Sharpshooters can take the fighting style that allows them a +2 to hit. This is the ONLY fighting style that provides a bonus to hit. Sharpshooted also completely ignore the cover penalty that is inherent in ranged weapon attacks and is, IMO, a tradeoff for standing off and out of danger.

Finally, the combined effect of all 3 of the Sharpshooter abilities put together is simply stupid ont he face of it. From 600 feet away (2 American football fields), the Sharpshooter can put an arrow through an arrow slit JUST AS EASILY as hitting a target 10 feet away with no cover. And he can not only put the arrow through that slit from 200 meters, but he can hit a vital spot to cause +10 damage. It's insane.

My homebrew says that a Sharpshooter gets all of the RAW abilities, but can only utilize one of them at a time.

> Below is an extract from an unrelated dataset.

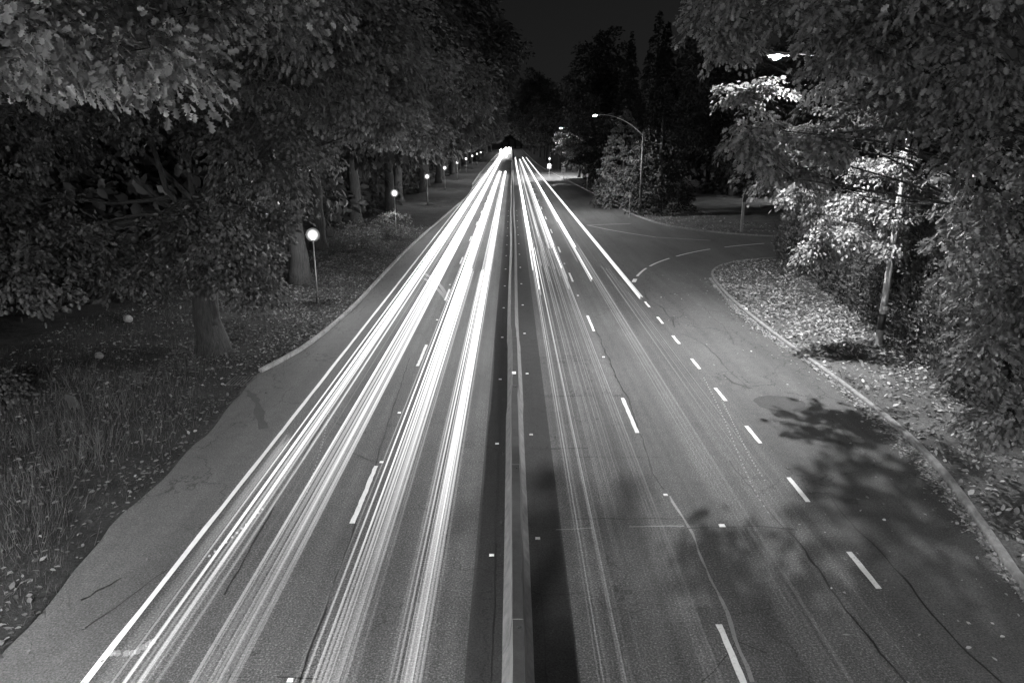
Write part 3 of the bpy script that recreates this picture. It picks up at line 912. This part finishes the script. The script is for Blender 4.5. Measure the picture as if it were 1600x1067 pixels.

I tend to not even think about sharpshooter due to the small group size I have. My main non-AL game has four PCs and we tend to have overlapping but not matching roles. If the character with a d10 hit die and possibly the only one with heavy armor decides he wants to stay 600 feet away from danger, the healer (anything from a cleric to a sorcerer) may have words with them, not to mention the now far more obvious target spellcaster (likely a wizard, sorcerer or warlock) especially if they are buffing with a Fly spell or similar.

It doesn't invalidate your concern but may illustrate why it has never crossed my mind.